_What needs to be done_.
Begin at the line that contains "by 1080 pixels.", stop after the line that contains "return HDC + HM3 @ V((x, y, z))", and reproduce only that span, unaltered.

_Dataset records_.
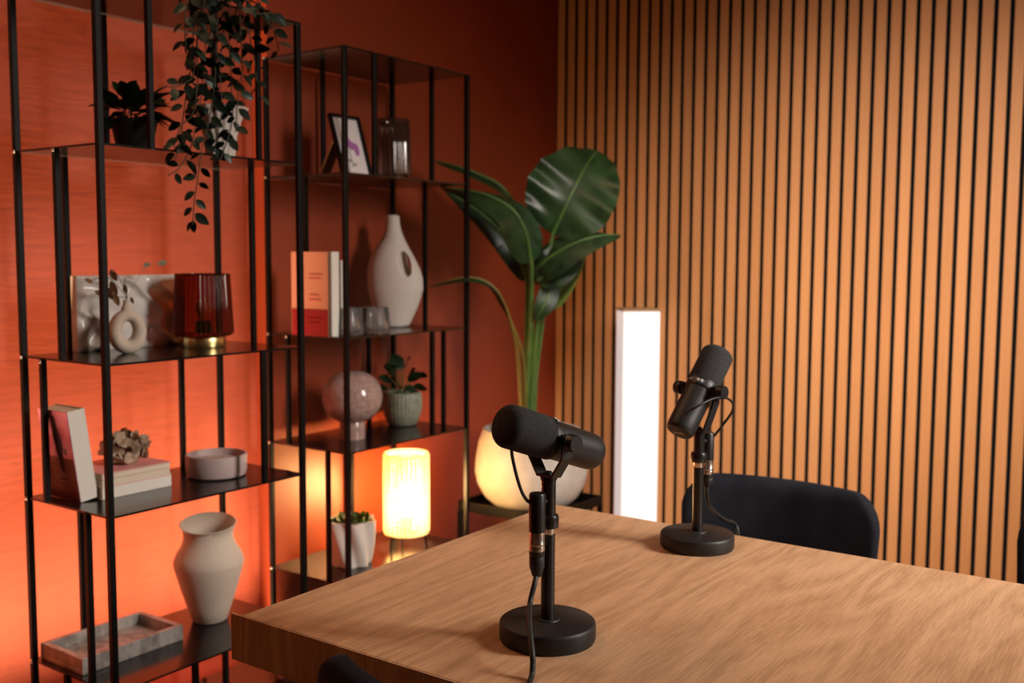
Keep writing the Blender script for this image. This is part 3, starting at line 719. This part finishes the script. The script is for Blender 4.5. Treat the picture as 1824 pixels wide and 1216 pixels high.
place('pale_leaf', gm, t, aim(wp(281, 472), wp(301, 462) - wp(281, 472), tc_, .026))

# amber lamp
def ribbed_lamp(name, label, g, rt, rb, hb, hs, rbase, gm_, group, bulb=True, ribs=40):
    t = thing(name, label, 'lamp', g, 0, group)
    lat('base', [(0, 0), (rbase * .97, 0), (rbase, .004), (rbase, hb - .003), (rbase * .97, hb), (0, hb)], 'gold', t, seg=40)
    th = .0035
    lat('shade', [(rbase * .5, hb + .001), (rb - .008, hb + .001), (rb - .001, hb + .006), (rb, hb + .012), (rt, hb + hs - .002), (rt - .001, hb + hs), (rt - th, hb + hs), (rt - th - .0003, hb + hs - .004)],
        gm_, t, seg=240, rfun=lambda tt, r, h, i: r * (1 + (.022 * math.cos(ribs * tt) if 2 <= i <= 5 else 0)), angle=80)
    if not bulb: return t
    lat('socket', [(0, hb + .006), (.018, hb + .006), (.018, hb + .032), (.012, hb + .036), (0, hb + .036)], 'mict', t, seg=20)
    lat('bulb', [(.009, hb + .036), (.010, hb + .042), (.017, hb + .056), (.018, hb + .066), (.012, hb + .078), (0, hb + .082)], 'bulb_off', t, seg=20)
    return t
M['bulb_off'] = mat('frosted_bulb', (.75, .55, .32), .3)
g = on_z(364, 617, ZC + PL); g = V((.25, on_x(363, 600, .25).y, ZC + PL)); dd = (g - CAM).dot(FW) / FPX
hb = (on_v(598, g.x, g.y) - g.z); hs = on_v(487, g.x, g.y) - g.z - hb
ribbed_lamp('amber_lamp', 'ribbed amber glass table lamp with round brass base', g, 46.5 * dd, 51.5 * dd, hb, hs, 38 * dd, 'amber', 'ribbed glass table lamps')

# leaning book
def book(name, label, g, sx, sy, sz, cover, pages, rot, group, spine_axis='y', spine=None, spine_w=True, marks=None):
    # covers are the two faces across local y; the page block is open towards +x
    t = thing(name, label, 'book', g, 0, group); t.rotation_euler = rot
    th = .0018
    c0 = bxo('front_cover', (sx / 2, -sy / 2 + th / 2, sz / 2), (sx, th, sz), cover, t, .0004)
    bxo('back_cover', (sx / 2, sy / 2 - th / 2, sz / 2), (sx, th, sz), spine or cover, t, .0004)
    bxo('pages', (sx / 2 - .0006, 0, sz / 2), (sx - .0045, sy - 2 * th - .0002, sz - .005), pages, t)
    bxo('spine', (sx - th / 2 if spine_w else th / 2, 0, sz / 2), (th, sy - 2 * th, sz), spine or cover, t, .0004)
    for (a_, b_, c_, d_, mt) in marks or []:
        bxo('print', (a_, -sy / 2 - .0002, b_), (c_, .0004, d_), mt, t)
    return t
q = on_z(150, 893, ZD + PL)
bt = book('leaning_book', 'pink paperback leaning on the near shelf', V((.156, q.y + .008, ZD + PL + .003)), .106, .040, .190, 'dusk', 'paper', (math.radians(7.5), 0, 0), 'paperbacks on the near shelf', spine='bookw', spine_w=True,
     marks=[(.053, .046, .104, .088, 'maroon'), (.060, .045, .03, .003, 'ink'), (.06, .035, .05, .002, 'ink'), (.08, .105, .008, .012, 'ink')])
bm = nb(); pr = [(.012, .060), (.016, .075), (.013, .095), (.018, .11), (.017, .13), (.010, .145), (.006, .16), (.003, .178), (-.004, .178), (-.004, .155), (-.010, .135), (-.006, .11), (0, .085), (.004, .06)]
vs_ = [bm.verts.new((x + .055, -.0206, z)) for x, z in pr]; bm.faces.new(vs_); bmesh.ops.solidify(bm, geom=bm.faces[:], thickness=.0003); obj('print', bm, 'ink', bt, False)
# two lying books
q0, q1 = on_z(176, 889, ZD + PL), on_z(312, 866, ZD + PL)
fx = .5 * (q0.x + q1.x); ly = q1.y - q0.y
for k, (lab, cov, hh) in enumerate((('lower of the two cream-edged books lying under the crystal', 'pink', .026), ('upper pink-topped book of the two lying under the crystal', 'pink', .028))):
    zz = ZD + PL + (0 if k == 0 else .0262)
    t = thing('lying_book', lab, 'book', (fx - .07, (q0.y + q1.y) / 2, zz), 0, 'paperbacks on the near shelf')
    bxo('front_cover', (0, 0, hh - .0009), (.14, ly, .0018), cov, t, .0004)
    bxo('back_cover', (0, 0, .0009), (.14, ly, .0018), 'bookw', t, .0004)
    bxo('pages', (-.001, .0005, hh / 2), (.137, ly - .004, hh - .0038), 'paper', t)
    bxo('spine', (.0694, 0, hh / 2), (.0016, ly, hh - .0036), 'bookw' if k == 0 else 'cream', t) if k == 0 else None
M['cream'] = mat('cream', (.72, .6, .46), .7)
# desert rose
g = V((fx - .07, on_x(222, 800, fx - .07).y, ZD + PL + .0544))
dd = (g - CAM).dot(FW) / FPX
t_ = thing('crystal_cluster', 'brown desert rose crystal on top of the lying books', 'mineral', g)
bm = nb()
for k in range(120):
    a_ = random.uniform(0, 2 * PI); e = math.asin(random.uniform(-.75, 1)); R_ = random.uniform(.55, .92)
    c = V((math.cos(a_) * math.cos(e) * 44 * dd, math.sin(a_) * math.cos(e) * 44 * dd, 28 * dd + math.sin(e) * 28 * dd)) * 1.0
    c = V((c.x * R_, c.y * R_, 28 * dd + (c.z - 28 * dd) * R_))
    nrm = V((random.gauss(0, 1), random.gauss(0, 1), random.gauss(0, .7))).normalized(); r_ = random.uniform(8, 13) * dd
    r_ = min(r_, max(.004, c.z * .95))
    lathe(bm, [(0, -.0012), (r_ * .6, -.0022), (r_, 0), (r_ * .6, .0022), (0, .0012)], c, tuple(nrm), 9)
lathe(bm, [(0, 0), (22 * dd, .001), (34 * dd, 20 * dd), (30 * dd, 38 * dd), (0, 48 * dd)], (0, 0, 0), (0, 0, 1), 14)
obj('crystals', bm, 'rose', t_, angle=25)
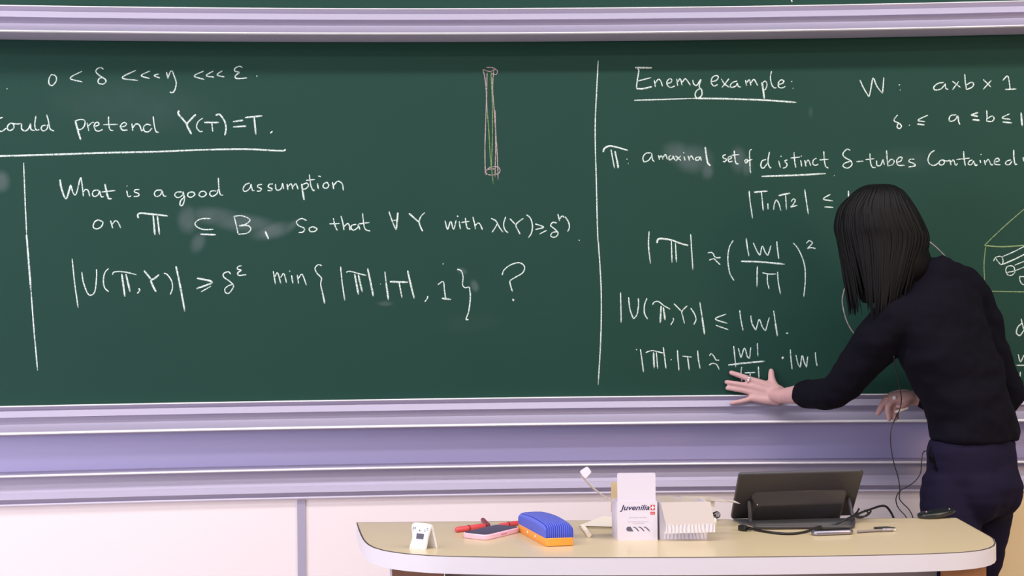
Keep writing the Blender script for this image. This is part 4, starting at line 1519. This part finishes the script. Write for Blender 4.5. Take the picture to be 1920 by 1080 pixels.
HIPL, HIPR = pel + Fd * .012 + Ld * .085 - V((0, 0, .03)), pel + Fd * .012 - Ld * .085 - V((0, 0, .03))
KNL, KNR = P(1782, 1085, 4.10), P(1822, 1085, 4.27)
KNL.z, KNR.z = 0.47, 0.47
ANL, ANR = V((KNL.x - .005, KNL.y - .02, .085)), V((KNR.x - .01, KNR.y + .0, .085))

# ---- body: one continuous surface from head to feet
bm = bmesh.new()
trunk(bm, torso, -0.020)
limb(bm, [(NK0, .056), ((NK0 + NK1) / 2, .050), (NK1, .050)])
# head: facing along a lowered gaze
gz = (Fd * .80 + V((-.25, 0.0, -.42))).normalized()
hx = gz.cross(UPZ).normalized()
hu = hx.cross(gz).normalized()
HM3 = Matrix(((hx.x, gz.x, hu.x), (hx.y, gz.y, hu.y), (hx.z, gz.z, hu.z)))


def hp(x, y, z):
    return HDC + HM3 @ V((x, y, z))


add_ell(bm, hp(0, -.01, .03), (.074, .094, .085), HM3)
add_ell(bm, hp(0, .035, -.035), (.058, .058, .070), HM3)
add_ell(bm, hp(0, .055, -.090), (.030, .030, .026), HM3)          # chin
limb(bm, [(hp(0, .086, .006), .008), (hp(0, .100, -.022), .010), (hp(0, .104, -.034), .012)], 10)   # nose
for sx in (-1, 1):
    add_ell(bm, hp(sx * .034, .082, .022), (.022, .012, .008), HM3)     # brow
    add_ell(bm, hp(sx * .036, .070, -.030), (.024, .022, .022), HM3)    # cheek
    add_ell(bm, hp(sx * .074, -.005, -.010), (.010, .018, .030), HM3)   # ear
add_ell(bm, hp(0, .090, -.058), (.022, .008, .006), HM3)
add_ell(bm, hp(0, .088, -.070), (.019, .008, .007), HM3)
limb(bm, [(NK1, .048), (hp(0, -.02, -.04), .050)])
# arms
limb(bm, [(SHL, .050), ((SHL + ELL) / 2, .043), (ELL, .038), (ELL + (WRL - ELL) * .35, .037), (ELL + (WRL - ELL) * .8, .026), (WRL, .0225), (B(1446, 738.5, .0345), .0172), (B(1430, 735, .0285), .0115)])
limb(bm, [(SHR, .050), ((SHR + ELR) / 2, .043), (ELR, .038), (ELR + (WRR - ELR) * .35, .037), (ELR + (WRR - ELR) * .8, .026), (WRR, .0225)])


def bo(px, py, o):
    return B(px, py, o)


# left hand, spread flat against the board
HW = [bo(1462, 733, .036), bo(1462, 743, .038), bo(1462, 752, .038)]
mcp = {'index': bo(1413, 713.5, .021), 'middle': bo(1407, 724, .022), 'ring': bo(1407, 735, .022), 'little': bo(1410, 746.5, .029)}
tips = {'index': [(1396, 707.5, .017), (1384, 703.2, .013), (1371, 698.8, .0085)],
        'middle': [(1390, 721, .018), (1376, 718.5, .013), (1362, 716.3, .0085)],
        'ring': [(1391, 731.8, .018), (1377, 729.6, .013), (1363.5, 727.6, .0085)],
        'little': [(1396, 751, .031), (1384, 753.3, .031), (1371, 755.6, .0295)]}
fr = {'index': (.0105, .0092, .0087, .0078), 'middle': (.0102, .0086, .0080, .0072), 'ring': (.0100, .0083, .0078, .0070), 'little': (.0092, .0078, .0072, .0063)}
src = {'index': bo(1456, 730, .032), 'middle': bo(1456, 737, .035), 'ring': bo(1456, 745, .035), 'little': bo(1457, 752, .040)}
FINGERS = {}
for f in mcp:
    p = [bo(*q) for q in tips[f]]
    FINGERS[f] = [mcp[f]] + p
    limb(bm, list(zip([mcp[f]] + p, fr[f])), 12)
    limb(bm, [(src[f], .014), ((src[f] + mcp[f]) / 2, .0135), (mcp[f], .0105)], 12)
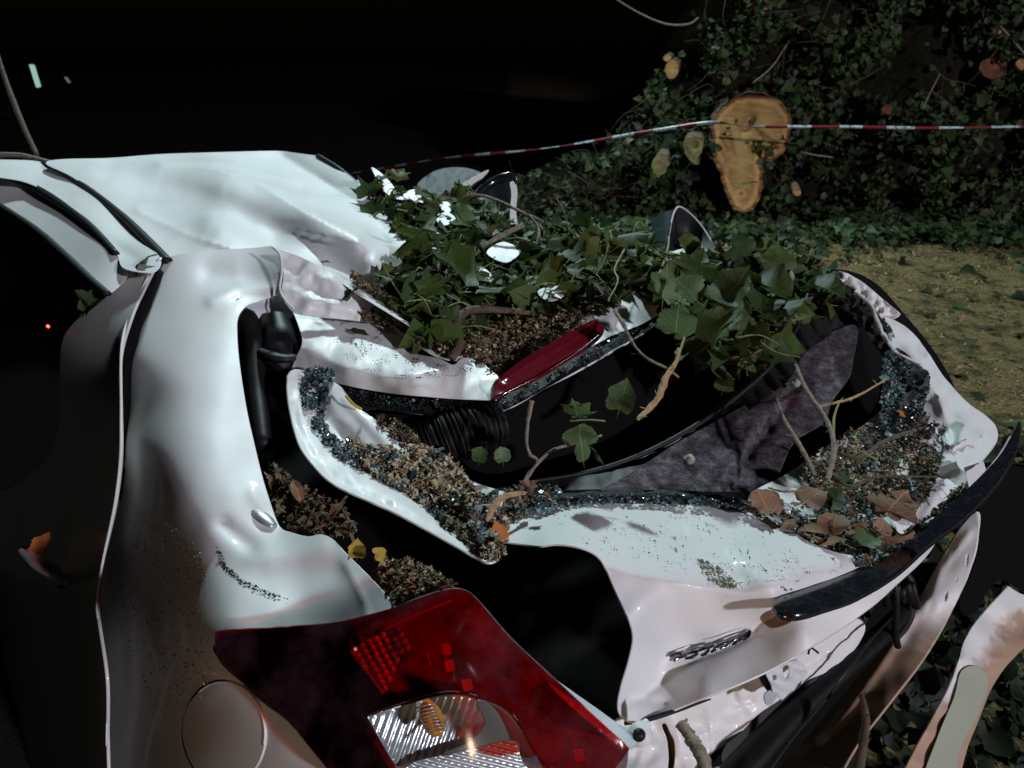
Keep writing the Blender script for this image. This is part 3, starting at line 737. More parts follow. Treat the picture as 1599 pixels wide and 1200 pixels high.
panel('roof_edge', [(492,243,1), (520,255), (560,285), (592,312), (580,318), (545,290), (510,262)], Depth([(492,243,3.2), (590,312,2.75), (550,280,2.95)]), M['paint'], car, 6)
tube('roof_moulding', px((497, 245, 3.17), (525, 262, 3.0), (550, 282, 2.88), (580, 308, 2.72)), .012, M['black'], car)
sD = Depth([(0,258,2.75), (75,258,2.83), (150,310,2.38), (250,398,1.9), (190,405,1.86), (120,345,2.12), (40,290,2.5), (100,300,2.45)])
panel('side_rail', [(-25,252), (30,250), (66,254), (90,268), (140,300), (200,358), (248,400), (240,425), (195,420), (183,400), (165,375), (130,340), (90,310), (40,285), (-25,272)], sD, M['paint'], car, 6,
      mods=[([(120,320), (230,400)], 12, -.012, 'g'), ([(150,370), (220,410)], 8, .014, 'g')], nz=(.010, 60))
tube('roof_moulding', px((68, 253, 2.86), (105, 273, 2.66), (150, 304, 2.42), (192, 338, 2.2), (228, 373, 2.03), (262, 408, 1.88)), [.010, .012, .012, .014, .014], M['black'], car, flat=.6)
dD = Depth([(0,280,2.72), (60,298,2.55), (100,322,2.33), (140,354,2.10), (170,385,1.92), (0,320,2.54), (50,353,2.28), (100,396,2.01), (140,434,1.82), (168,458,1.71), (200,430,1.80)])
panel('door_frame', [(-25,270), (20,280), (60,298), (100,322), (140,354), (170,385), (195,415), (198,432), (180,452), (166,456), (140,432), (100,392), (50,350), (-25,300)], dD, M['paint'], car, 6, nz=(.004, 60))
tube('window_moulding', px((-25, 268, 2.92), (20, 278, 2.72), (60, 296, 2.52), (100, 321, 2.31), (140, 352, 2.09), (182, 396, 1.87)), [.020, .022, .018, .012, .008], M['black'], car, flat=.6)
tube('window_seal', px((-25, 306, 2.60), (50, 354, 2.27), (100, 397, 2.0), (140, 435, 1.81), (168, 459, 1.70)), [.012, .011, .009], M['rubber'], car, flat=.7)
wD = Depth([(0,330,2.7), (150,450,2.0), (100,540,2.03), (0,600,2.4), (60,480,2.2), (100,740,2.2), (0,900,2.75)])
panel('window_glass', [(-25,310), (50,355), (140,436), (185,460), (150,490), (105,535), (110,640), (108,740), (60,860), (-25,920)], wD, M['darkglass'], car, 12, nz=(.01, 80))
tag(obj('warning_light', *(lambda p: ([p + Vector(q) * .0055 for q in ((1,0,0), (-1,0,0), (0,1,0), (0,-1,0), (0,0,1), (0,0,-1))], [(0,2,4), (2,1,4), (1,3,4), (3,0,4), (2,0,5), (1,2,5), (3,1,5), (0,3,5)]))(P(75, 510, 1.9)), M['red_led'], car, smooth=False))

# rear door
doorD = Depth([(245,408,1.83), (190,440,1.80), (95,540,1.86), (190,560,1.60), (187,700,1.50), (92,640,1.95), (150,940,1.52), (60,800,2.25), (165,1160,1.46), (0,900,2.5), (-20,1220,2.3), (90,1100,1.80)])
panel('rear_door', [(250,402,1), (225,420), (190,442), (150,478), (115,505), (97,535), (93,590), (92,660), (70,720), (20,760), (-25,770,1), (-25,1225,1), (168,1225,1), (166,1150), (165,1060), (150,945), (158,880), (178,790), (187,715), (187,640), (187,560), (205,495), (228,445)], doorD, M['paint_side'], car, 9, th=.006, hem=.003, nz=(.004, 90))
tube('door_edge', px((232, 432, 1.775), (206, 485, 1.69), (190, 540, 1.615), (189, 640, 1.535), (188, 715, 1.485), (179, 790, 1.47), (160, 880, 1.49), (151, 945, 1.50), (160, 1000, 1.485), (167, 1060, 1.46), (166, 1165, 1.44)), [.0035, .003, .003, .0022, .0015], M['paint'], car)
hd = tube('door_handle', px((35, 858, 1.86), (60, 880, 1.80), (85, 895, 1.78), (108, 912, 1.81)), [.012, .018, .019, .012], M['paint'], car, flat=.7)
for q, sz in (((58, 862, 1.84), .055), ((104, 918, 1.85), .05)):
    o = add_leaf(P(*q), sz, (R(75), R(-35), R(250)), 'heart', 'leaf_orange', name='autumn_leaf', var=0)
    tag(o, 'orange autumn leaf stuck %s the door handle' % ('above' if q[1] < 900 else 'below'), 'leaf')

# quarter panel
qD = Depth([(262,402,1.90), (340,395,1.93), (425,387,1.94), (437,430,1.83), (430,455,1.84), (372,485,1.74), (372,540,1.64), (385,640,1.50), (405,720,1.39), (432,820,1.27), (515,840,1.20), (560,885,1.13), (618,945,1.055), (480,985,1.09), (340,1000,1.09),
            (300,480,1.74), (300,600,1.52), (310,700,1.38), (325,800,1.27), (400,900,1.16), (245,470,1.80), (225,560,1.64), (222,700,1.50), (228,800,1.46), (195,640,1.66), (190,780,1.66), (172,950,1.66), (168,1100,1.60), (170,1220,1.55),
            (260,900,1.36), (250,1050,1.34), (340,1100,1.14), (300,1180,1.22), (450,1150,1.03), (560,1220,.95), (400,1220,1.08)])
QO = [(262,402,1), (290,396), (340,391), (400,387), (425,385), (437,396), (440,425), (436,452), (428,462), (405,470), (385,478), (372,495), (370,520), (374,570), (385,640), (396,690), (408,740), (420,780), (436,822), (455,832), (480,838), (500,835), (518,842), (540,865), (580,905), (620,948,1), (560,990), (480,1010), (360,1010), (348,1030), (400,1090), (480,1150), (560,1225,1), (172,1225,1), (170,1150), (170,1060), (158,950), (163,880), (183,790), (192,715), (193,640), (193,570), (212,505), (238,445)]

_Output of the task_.
Keep writing the Blender script for this image. This is part 4, starting at line 1519. This part finishes the script. Write for Blender 4.5. Take the picture to be 1920 by 1080 pixels.
HIPL, HIPR = pel + Fd * .012 + Ld * .085 - V((0, 0, .03)), pel + Fd * .012 - Ld * .085 - V((0, 0, .03))
KNL, KNR = P(1782, 1085, 4.10), P(1822, 1085, 4.27)
KNL.z, KNR.z = 0.47, 0.47
ANL, ANR = V((KNL.x - .005, KNL.y - .02, .085)), V((KNR.x - .01, KNR.y + .0, .085))

# ---- body: one continuous surface from head to feet
bm = bmesh.new()
trunk(bm, torso, -0.020)
limb(bm, [(NK0, .056), ((NK0 + NK1) / 2, .050), (NK1, .050)])
# head: facing along a lowered gaze
gz = (Fd * .80 + V((-.25, 0.0, -.42))).normalized()
hx = gz.cross(UPZ).normalized()
hu = hx.cross(gz).normalized()
HM3 = Matrix(((hx.x, gz.x, hu.x), (hx.y, gz.y, hu.y), (hx.z, gz.z, hu.z)))


def hp(x, y, z):
    return HDC + HM3 @ V((x, y, z))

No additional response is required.